Brake nuts, rear studs.


Front Brakes

I found that the threads of the tube nuts installed on the front brake lines at the GBS workshop were garbage, wouldn't thread on to the GBS supplied ATR braided flexible brake lines. Some other owners have run into the same issue, they've resolved it using an M10x1 tap to clean up the threads. I opted to replace the tube nuts, I was able to steal a good set from a friend's build. 

Rear Brakes

Rear brakes were zero dramas, everything there was fine.

Rear Hub Studs

With the use of a 20-ton press, I installed a set of ARP wheel studs in the Sierra rear hubs. I wanted to use ARP studs to match the style of studs in the front hubs. Turns out that ARP's NA/NB Miata/MX-5 extended wheels as almost a perfect, especially with the use of a 20-ton press.

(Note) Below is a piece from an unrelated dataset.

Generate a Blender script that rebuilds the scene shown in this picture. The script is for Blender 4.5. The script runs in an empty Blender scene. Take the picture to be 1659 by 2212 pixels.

Wednesday, September 2, 2020

Steering column is in.

The steering column is in the car, for now. I don't think it's going to need to come out again any time soon. A bunch of tubes of torque seal arrive this week so hopefully I can start torquing things down this weekend.


The sierra column is, in theory, height adjustable but in application for this car might as well not be. In its highest possible position there's only a few millimeters of clearance between the triangular section of the steering column and one of the under-scuttle frame rails.

I've mounted the steering column in place with Class 12.9 M10x1.50x30mm (x2) socket head cap screws and Class 8.8 M10x1.50 nylock nuts.  To help spread out clamping force, I have used 30mm OD M10 washers on front face of the column mounting bracket. These fasteners are absolute over-kill and shouldn't be torqued to more than Class 8.8 M10 threadlock/lubricated spec.

The battery location is great! The Odyssey PC680 fits [almost] perfectly. This battery was damaged in shipping, a new one is on its way. Which reminds me, I should print some terminal protectors.

Monday, August 31, 2020

Steering column hole.

Pre-fitment test of the steering column grommet and bushing show a clearance issue with the pre-cut hole in the firewall. I'm going to have to elongate the hole some 10mm to make sure that the column won't foul on the firewall.

To hid this particular build crime I'll fab up a cover plate with a centered hole, then rivet that into place once I have the steering column mount in it's final location.